Abstract

Abstract:

This article examines the seemingly contradictory embodiment of nineteenth-century discourses of masculinity by Fermín de Pas, the clerical protagonist of Leopoldo Alas's La Regenta (1884-85). Despite its identifiable rhetoric of anticlericalism and emasculation, I argue that Clarín's novel casts the priesthood as a dynamic metaphor for the paradoxes inherent in nineteenth-century masculinity writ large. What I call Fermín's clerical morphology of masculinity coalesces around two dynamically opposed modes: ostentatious self-display and ascetic self-restraint.
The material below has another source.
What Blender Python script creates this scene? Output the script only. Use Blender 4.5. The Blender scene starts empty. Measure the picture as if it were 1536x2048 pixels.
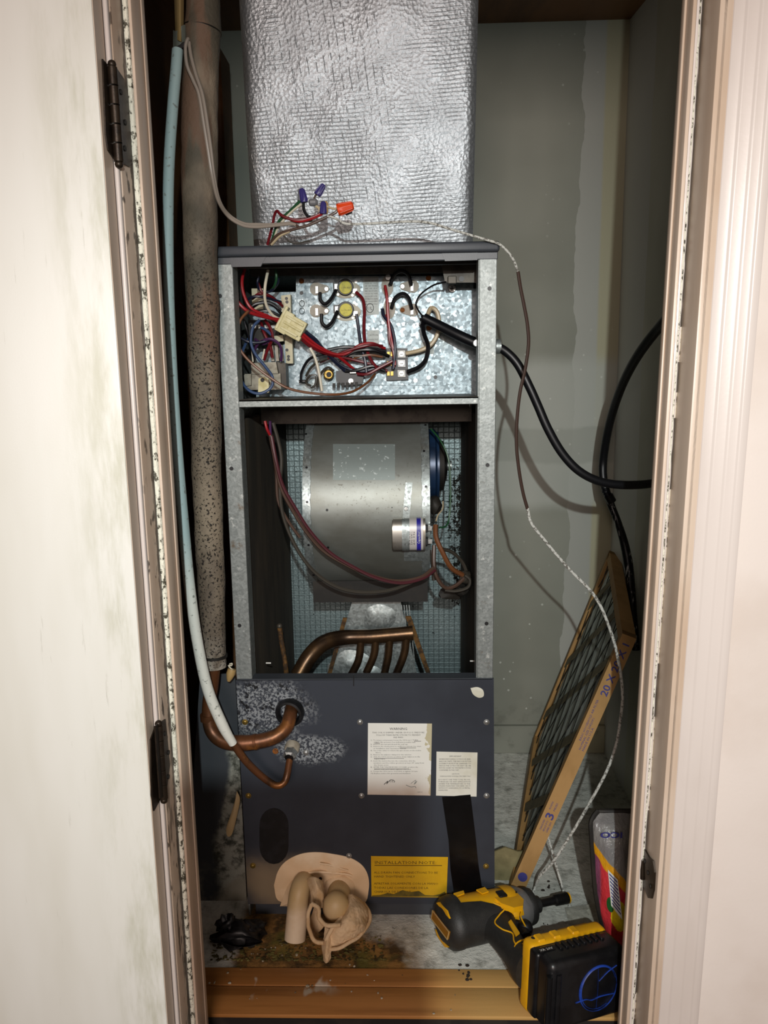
import bpy, bmesh, math, random
from mathutils import Vector, Matrix, noise as mnoise
random.seed(7)
SC = bpy.context.scene
COL = SC.collection

# ------------------------------------------------------------------ camera
F = 1538.0
PITCH, YAW, ROLL = 0.1745, 0.030, 0.0155
_f = Vector((-math.sin(YAW)*math.cos(PITCH), math.cos(YAW)*math.cos(PITCH), -math.sin(PITCH)))
_r0 = Vector((math.cos(YAW), math.sin(YAW), 0))
_u0 = _r0.cross(_f)
_R = math.cos(ROLL)*_r0 - math.sin(ROLL)*_u0
_U = math.sin(ROLL)*_r0 + math.cos(ROLL)*_u0
CAM = Vector((0, 0, 0.9286))          # closet platform top is z = 0
cd = bpy.data.cameras.new('camera'); cam = bpy.data.objects.new('camera', cd); COL.objects.link(cam)
cd.sensor_fit = 'HORIZONTAL'; cd.sensor_width = 36.0; cd.lens = 36.0*F/1536.0
cd.clip_start = 0.005
m = Matrix((( _R.x, _U.x, -_f.x, CAM.x), (_R.y, _U.y, -_f.y, CAM.y), (_R.z, _U.z, -_f.z, CAM.z), (0, 0, 0, 1)))
cam.matrix_world = m
SC.camera = cam

# ------------------------------------------------------------------ world, lights, exposure
w = bpy.data.worlds.new('world'); SC.world = w; w.use_nodes = True
bg = w.node_tree.nodes['Background']; bg.inputs[0].default_value = (1.0, 0.83, 0.74, 1); bg.inputs[1].default_value = 0.22
vs = SC.view_settings
vs.view_transform = 'Standard'; vs.look = 'None'; vs.gamma = 1.0; vs.use_curve_mapping = False; vs.exposure = 0.0

def lamp(name, kind, loc, energy, color, size=0.05, aim=None, **kw):
    ld = bpy.data.lights.new(name, kind); ld.energy = energy; ld.color = color
    if kind == 'AREA':
        ld.shape = 'RECTANGLE'; ld.size = size; ld.size_y = kw.get('size_y', size)
    else:
        ld.shadow_soft_size = size
    o = bpy.data.objects.new(name, ld); COL.objects.link(o); o.location = loc
    if aim is not None:
        o.rotation_euler = (Vector(aim)-Vector(loc)).to_track_quat('-Z', 'Y').to_euler()
    return o
# the worker's headlamp, a little above and behind the phone that takes the picture
hl = lamp('headlamp', 'SPOT', (0.06, -0.45, 1.192), 70.0, (0.93, 1.0, 0.99), 0.009, aim=(0.11, 1.25, 0.47))
hl.data.spot_size = math.radians(83); hl.data.spot_blend = 1.0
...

Through his opulent liturgical dress and immaculate street-wear, Vetusta's Magistral embodies noble patterns of masculinity that nostalgically gloss Ancien Régime social hierarchies. On the other hand, Fermín's tightly controlled deportment and bodily self-restraint dialogue with discourses and ideals of bourgeois masculinity that also call for men to dress austerely and abstain periodically from sex. This facet of his clerical persona is illustrated throughout the novel in Fermín's internalized struggles with clerical behavioral patterns and dress. Through regular comparisons with contemporaneous cultural products including pan-European conduct manuals and novels, I illustrate how La Regenta's fashioning of Fermín de Pas indexes the priest as one of the dominant myths governing modern fantasies of masculinity.